Nous avons déjà plusieurs projets en cours, en plus de projets de R&D interne. Le marché est de taille mondiale, avec des dizaines de collectivités confrontées aux enjeux auxquels nos dispositifs permettent de répondre. Le potentiel est très important. Cela est de bon augure : cela montre que l’écoconception prend petit à petit une place prédominante dans les projets liés aux infrastructures côtières, maritimes et portuaires. L’avenir semble s’orienter vers le rétablissement d’une harmonie avec la nature.

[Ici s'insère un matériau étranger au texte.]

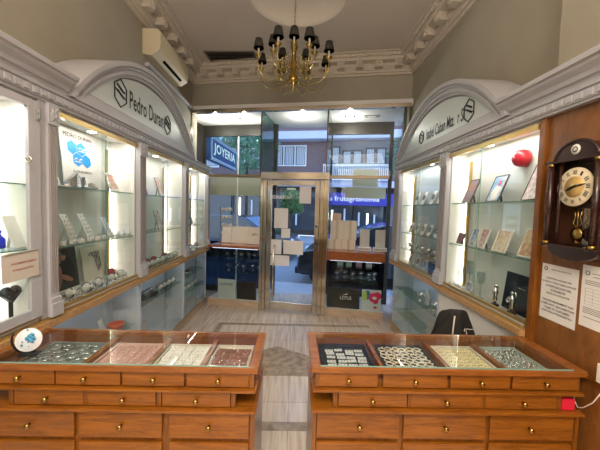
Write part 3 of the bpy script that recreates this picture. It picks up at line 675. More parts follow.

Nous avons par ailleurs le double statut de Jeune entreprise innovante, et de Société à mission. Nous avons ainsi intégré des engagements forts dans nos statuts juridiques et nous nous efforçons de les respecter au travers de notre travail et de nos projets. Cela passe par exemple par des approvisionnements en matières premières et une production de proximité, par une transparence sur les résultats obtenus, ou encore par des messages de sensibilisation aux enjeux côtiers. Nous sommes convaincus qu’il est nécessaire de sensibiliser la population pour appuyer les politiques publiques. Nos dispositifs ne sont pas des solutions miracles, mais devraient apporter leur pierre à l’édifice qu’est la construction d’une société littorale plus résiliente.
[1] Technology readiness level, niveau de maturité technologique.